Work required
Copy out all the records, word for word.

[3D scene scripts]
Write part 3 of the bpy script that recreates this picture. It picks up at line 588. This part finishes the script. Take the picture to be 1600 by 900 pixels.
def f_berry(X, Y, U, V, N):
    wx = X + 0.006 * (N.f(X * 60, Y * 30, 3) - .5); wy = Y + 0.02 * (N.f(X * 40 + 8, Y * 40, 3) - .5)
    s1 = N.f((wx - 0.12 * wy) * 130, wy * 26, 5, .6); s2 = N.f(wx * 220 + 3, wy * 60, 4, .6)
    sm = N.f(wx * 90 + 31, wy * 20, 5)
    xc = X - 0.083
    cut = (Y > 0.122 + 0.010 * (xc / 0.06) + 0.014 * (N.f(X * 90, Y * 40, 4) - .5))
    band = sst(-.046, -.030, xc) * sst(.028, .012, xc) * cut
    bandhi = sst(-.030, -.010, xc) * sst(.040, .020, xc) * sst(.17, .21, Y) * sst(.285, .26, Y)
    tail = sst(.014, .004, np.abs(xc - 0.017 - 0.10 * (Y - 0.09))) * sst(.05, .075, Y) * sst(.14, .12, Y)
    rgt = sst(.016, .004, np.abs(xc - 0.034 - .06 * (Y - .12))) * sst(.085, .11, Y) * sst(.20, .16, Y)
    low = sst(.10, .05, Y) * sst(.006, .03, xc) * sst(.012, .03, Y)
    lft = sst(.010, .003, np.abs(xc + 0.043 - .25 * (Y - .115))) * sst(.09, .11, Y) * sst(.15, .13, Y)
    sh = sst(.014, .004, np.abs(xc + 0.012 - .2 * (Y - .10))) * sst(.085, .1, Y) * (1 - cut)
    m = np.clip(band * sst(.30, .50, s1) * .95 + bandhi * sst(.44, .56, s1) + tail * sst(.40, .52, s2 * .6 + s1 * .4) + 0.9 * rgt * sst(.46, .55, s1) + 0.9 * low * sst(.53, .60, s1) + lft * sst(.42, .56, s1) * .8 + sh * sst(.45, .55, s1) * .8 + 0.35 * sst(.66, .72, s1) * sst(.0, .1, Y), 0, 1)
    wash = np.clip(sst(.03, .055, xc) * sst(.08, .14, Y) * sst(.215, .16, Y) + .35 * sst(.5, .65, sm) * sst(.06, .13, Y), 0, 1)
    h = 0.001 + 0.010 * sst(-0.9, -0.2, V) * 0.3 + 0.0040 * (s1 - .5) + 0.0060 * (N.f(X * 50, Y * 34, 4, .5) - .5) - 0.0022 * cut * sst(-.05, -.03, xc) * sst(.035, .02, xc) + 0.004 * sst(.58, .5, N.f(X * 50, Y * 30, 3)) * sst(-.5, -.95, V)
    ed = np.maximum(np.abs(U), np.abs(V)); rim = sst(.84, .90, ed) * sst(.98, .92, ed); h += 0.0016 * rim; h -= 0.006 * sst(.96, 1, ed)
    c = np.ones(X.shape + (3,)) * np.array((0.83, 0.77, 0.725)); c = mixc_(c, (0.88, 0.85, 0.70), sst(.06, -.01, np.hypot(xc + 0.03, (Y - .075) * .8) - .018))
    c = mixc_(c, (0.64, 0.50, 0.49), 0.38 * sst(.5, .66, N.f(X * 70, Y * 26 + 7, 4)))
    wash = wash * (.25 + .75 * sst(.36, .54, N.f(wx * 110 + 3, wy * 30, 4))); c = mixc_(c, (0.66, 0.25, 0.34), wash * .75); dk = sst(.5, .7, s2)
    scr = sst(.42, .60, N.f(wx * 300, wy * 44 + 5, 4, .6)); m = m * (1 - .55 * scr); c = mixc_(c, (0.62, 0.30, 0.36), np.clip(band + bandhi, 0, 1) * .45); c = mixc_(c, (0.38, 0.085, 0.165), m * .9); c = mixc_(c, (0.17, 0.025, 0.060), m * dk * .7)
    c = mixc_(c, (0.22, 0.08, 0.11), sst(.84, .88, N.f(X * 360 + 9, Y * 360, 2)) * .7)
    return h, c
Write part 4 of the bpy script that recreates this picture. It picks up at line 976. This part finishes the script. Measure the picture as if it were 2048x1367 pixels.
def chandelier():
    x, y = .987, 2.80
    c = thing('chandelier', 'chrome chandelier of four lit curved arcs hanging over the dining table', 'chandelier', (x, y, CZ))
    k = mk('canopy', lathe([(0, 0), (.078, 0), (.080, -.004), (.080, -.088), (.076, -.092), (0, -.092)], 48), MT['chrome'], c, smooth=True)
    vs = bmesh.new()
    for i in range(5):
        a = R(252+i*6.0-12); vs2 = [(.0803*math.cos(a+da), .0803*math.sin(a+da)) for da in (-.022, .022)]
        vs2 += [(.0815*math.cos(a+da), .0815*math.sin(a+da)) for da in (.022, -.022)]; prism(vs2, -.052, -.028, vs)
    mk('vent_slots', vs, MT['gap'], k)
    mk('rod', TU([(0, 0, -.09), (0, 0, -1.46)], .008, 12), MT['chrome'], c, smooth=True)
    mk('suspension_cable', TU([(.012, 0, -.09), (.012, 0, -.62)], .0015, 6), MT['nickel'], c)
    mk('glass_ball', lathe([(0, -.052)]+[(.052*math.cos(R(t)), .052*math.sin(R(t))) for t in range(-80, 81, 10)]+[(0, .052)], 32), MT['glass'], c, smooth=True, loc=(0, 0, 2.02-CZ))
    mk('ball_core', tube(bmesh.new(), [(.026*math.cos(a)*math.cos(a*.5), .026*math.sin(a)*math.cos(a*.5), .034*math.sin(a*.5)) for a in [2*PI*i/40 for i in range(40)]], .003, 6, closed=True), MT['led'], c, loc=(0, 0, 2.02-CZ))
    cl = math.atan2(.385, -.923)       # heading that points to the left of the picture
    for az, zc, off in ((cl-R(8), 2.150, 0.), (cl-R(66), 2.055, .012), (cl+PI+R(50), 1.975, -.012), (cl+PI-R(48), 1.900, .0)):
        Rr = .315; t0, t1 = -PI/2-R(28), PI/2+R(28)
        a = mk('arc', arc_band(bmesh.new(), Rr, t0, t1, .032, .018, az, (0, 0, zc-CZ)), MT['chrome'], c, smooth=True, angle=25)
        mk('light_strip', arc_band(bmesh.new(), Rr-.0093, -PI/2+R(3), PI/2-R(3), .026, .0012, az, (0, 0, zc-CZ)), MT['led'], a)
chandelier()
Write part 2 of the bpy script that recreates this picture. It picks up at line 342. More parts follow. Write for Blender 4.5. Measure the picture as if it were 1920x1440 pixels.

Task result
Write part 3 of the bpy script that recreates this picture. It picks up at line 588. This part finishes the script. Take the picture to be 1600 by 900 pixels.
def f_berry(X, Y, U, V, N):
    wx = X + 0.006 * (N.f(X * 60, Y * 30, 3) - .5); wy = Y + 0.02 * (N.f(X * 40 + 8, Y * 40, 3) - .5)
    s1 = N.f((wx - 0.12 * wy) * 130, wy * 26, 5, .6); s2 = N.f(wx * 220 + 3, wy * 60, 4, .6)
    sm = N.f(wx * 90 + 31, wy * 20, 5)
    xc = X - 0.083
    cut = (Y > 0.122 + 0.010 * (xc / 0.06) + 0.014 * (N.f(X * 90, Y * 40, 4) - .5))
    band = sst(-.046, -.030, xc) * sst(.028, .012, xc) * cut
    bandhi = sst(-.030, -.010, xc) * sst(.040, .020, xc) * sst(.17, .21, Y) * sst(.285, .26, Y)
    tail = sst(.014, .004, np.abs(xc - 0.017 - 0.10 * (Y - 0.09))) * sst(.05, .075, Y) * sst(.14, .12, Y)
    rgt = sst(.016, .004, np.abs(xc - 0.034 - .06 * (Y - .12))) * sst(.085, .11, Y) * sst(.20, .16, Y)
    low = sst(.10, .05, Y) * sst(.006, .03, xc) * sst(.012, .03, Y)
    lft = sst(.010, .003, np.abs(xc + 0.043 - .25 * (Y - .115))) * sst(.09, .11, Y) * sst(.15, .13, Y)
    sh = sst(.014, .004, np.abs(xc + 0.012 - .2 * (Y - .10))) * sst(.085, .1, Y) * (1 - cut)
    m = np.clip(band * sst(.30, .50, s1) * .95 + bandhi * sst(.44, .56, s1) + tail * sst(.40, .52, s2 * .6 + s1 * .4) + 0.9 * rgt * sst(.46, .55, s1) + 0.9 * low * sst(.53, .60, s1) + lft * sst(.42, .56, s1) * .8 + sh * sst(.45, .55, s1) * .8 + 0.35 * sst(.66, .72, s1) * sst(.0, .1, Y), 0, 1)
    wash = np.clip(sst(.03, .055, xc) * sst(.08, .14, Y) * sst(.215, .16, Y) + .35 * sst(.5, .65, sm) * sst(.06, .13, Y), 0, 1)
    h = 0.001 + 0.010 * sst(-0.9, -0.2, V) * 0.3 + 0.0040 * (s1 - .5) + 0.0060 * (N.f(X * 50, Y * 34, 4, .5) - .5) - 0.0022 * cut * sst(-.05, -.03, xc) * sst(.035, .02, xc) + 0.004 * sst(.58, .5, N.f(X * 50, Y * 30, 3)) * sst(-.5, -.95, V)
    ed = np.maximum(np.abs(U), np.abs(V)); rim = sst(.84, .90, ed) * sst(.98, .92, ed); h += 0.0016 * rim; h -= 0.006 * sst(.96, 1, ed)
    c = np.ones(X.shape + (3,)) * np.array((0.83, 0.77, 0.725)); c = mixc_(c, (0.88, 0.85, 0.70), sst(.06, -.01, np.hypot(xc + 0.03, (Y - .075) * .8) - .018))
    c = mixc_(c, (0.64, 0.50, 0.49), 0.38 * sst(.5, .66, N.f(X * 70, Y * 26 + 7, 4)))
    wash = wash * (.25 + .75 * sst(.36, .54, N.f(wx * 110 + 3, wy * 30, 4))); c = mixc_(c, (0.66, 0.25, 0.34), wash * .75); dk = sst(.5, .7, s2)
    scr = sst(.42, .60, N.f(wx * 300, wy * 44 + 5, 4, .6)); m = m * (1 - .55 * scr); c = mixc_(c, (0.62, 0.30, 0.36), np.clip(band + bandhi, 0, 1) * .45); c = mixc_(c, (0.38, 0.085, 0.165), m * .9); c = mixc_(c, (0.17, 0.025, 0.060), m * dk * .7)
    c = mixc_(c, (0.22, 0.08, 0.11), sst(.84, .88, N.f(X * 360 + 9, Y * 360, 2)) * .7)
    return h, c
Write part 4 of the bpy script that recreates this picture. It picks up at line 976. This part finishes the script. Measure the picture as if it were 2048x1367 pixels.
def chandelier():
    x, y = .987, 2.80
    c = thing('chandelier', 'chrome chandelier of four lit curved arcs hanging over the dining table', 'chandelier', (x, y, CZ))
    k = mk('canopy', lathe([(0, 0), (.078, 0), (.080, -.004), (.080, -.088), (.076, -.092), (0, -.092)], 48), MT['chrome'], c, smooth=True)
    vs = bmesh.new()
    for i in range(5):
        a = R(252+i*6.0-12); vs2 = [(.0803*math.cos(a+da), .0803*math.sin(a+da)) for da in (-.022, .022)]
        vs2 += [(.0815*math.cos(a+da), .0815*math.sin(a+da)) for da in (.022, -.022)]; prism(vs2, -.052, -.028, vs)
    mk('vent_slots', vs, MT['gap'], k)
    mk('rod', TU([(0, 0, -.09), (0, 0, -1.46)], .008, 12), MT['chrome'], c, smooth=True)
    mk('suspension_cable', TU([(.012, 0, -.09), (.012, 0, -.62)], .0015, 6), MT['nickel'], c)
    mk('glass_ball', lathe([(0, -.052)]+[(.052*math.cos(R(t)), .052*math.sin(R(t))) for t in range(-80, 81, 10)]+[(0, .052)], 32), MT['glass'], c, smooth=True, loc=(0, 0, 2.02-CZ))
    mk('ball_core', tube(bmesh.new(), [(.026*math.cos(a)*math.cos(a*.5), .026*math.sin(a)*math.cos(a*.5), .034*math.sin(a*.5)) for a in [2*PI*i/40 for i in range(40)]], .003, 6, closed=True), MT['led'], c, loc=(0, 0, 2.02-CZ))
    cl = math.atan2(.385, -.923)       # heading that points to the left of the picture
    for az, zc, off in ((cl-R(8), 2.150, 0.), (cl-R(66), 2.055, .012), (cl+PI+R(50), 1.975, -.012), (cl+PI-R(48), 1.900, .0)):
        Rr = .315; t0, t1 = -PI/2-R(28), PI/2+R(28)
        a = mk('arc', arc_band(bmesh.new(), Rr, t0, t1, .032, .018, az, (0, 0, zc-CZ)), MT['chrome'], c, smooth=True, angle=25)
        mk('light_strip', arc_band(bmesh.new(), Rr-.0093, -PI/2+R(3), PI/2-R(3), .026, .0012, az, (0, 0, zc-CZ)), MT['led'], a)
chandelier()
Write part 2 of the bpy script that recreates this picture. It picks up at line 342. More parts follow. Write for Blender 4.5. Measure the picture as if it were 1920x1440 pixels.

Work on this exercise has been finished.